ONE MORNING IN SEPTEMBER, DAVE Gilboa stood on a staircase at Warby Parker’s library-like headquarters in New York to tell employees about the eyewear retailer’s future. There had been some modest milestones to celebrate, including a new collection of frames handcrafted in Italy and a store opening at the King of Prussia shopping mall outside Philadelphia. But the big reveal was on Gilboa’s face. Or rather, it was on his eyeballs.

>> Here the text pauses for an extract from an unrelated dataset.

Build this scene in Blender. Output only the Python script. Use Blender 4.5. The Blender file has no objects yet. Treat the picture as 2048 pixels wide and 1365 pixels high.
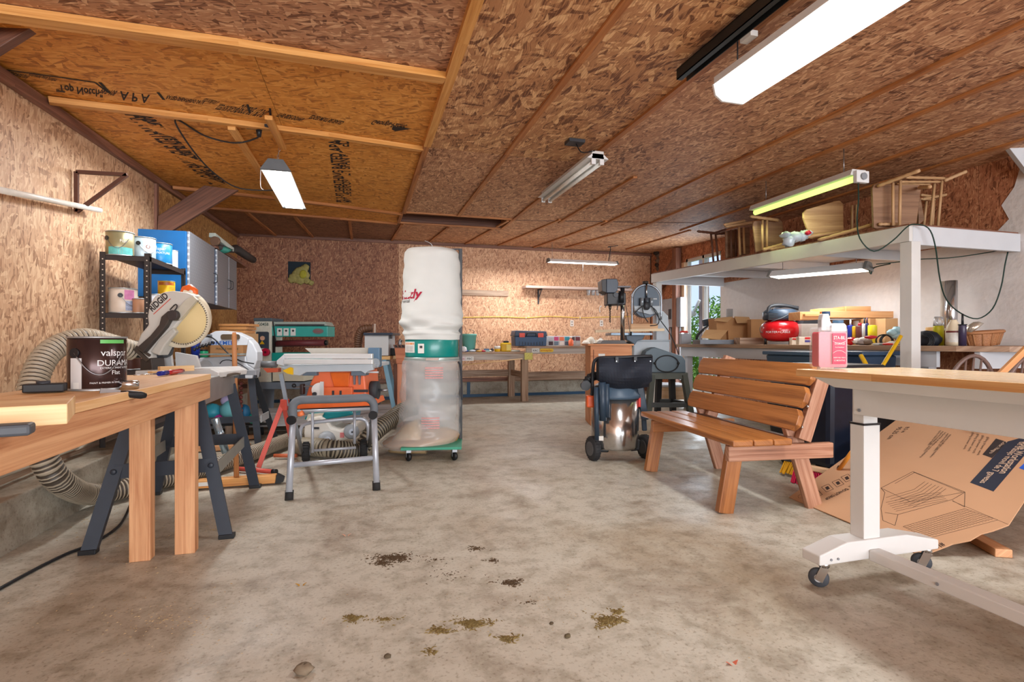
import bpy, math, random
from mathutils import Vector as V
RN=random.Random(11)
SC=bpy.context.scene; COL=SC.collection
F=1060.0; TH=math.radians(16); S=math.sin(TH); C=math.cos(TH)
FW=V((S,C,0)); RT=V((C,-S,0)); UP=V((0,0,1)); EYE=V((0,0,1.0))
# ---------------------------------------------------------------- camera, sky, exposure, large lights
cd=bpy.data.cameras.new('camera'); cam=bpy.data.objects.new('camera',cd); COL.objects.link(cam)
cam.location=EYE; cam.rotation_euler=(math.pi/2,0,-TH); cd.sensor_width=36; cd.lens=36*F/2048; cd.shift_y=.0007; cd.clip_start=.02
SC.camera=cam
SC.view_settings.view_transform='Standard'; SC.view_settings.look='None'; SC.view_settings.gamma=1; SC.view_settings.use_curve_mapping=False
SC.view_settings.exposure=0.38
w=bpy.data.worlds.new('sky'); SC.world=w; w.use_nodes=True
bg=w.node_tree.nodes['Background']; bg.inputs[0].default_value=(.60,.74,1.0,1); bg.inputs[1].default_value=.95
def arealight(name,loc,rot,sx,sy,e,col=(1,1,1)):
    l=bpy.data.lights.new(name,'AREA'); l.shape='RECTANGLE'; l.size=sx; l.size_y=sy; l.energy=e; l.color=col
    o=bpy.data.objects.new(name,l); COL.objects.link(o); o.location=loc; o.rotation_euler=rot; return o
arealight('daylight_through_garage_door',(1.9,-5.9,1.35),(math.radians(98),0,0),7.2,2.4,560,(.90,.95,1.0))
arealight('daylight_through_glass_door',(5.72,8.1,1.2),(math.radians(90),0,math.radians(90)),1.1,2.0,45,(.80,.90,1.0))
for n_,l_,sx_,sy_,e_ in (('hanging_lamp_light',(-1.05,4.55,2.28),.15,1.2,26),('wraparound_lamp_light',(2.1,1.9,2.36),.2,1.2,34),('rear_lamp_light',(2.7,8.75,2.38),1.2,.15,30),('loft_lamp_light',(4.9,4.8,1.70),.2,.9,12),('green_lamp_light',(4.2,4.5,2.32),.1,1.1,2.2)): arealight(n_,l_,(0,0,0),sx_,sy_,e_,(.95,.98,1.0) if n_[0]!='g' else (.8,1.0,.5))
s=bpy.data.lights.new('sun','SUN'); s.energy=2.2; s.angle=.02; s.color=(1,.95,.87)
so=bpy.data.objects.new('sun',s); COL.objects.link(so); so.location=(9,3,8); so.rotation_euler=(math.radians(28),math.radians(24),0)
# ---------------------------------------------------------------- projection helpers (pixel of the photograph -> point of the place)
def ray(x,y): return FW+RT*((x-1024)/F)+UP*((684-y)/F)
def P(x,y,D): return EYE+ray(x,y)*D
def oz(x,y,z): return P(x,y,(1-z)*F/(y-684))
def oX(x,y,X): return P(x,y,X/ray(x,y).x)
def oY(x,y,Y): return P(x,y,Y/ray(x,y).y)
def lin(c):
    c=c/255.0; return c/12.92 if c<=.04045 else ((c+.055)/1.055)**2.4
def RGB(r,g,b): return (lin(r),lin(g),lin(b),1)
# ---------------------------------------------------------------- materials
def newmat(name):
    m=bpy.data.materials.new(name); m.use_nodes=True; nt=m.node_tree
    return m,nt,nt.nodes['Principled BSDF']
def N(nt,t,**k):
    n=nt.nodes.new(t)
    for a,b in k.items():
        if a=='inp':
            for i,v in b.items(): n.inputs[i].default_value=v
        else: setattr(n,a,b)
    return n
def L(nt,a,b): nt.links.new(a,b)
MC={}
def M(r,g,b,rough=.5,metal=0,var=.12,sc=14,bump=0,trans=0,coat=0,spec=None,alpha=1,ior=1.45):
    k=(r,g,b,rough,metal,var,sc,bump,trans,coat,spec,alpha)
    if k in MC: return MC[k]
    m,nt,p=newmat('paint_%d_%d_%d'%(r,g,b)); c=RGB(r,g,b)
    p.inputs['Base Color'].default_value=c; p.inputs['Roughness'].default_value=rough; p.inputs['Metallic'].default_value=metal
    p.inputs['IOR'].default_value=ior
    if trans: p.inputs['Transmission Weight'].default_value=trans
    if coat: p.inputs['Coat Weight'].default_value=coat; p.inputs['Coat Roughness'].default_value=.15
    if spec is not None: p.inputs['Specular IOR Level'].default_value=spec
    if alpha<1: p.inputs['Alpha'].default_value=alpha
    if var:
        tc=N(nt,'ShaderNodeTexCoord'); n=N(nt,'ShaderNodeTexNoise',inp={'Scale':sc,'Detail':3.0})
        L(nt,tc.outputs['Object'],n.inputs['Vector'])
        mx=N(nt,'ShaderNodeMix',data_type='RGBA'); mx.inputs[6].default_value=tuple(min(1,v*(1-var*1.3)) for v in c[:3])+(1,)
        mx.inputs[7].default_value=tuple(min(1,v*(1+var*1.3)) for v in c[:3])+(1,)
        L(nt,n.outputs['Fac'],mx.inputs[0]); L(nt,mx.outputs[2],p.inputs['Base Color'])
        if bump:
            bp=N(nt,'ShaderNodeBump',inp={'Strength':bump,'Distance':.01}); L(nt,n.outputs['Fac'],bp.inputs['Height']); L(nt,bp.outputs[0],p.inputs['Normal'])
    MC[k]=m; return m
def ramp(nt,fac,stops):
    r=N(nt,'ShaderNodeValToRGB'); e=r.color_ramp.elements
    while len(e)<len(stops): e.new(.5)
    for i,(q,c) in enumerate(stops): e[i].position=q; e[i].color=c
    L(nt,fac,r.inputs[0]); return r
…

On Nov. 19 the company unveiled Scout, a line of daily contact lenses. It’s the first time Warby Parker, whose $95 tortoiseshell frames are ubiquitous in coworking spaces and third-wave coffee shops, has expanded beyond eyeglasses since Gilboa and co-Chief Executive Officer Neil Blumenthal started the company almost a decade ago. At $440 for a year’s supply, the lenses will be slightly cheaper than many daily contacts but will be sold with what Warby says will be a much-improved ordering process.
Gilboa’s speech was one of several events Warby held this fall to get its 2,000-plus employees appropriately excited for a product that seems impossible to get excited about. “This feels orders of magnitude larger than everything we’ve done,” Gilboa told Bloomberg Businessweek after the meeting.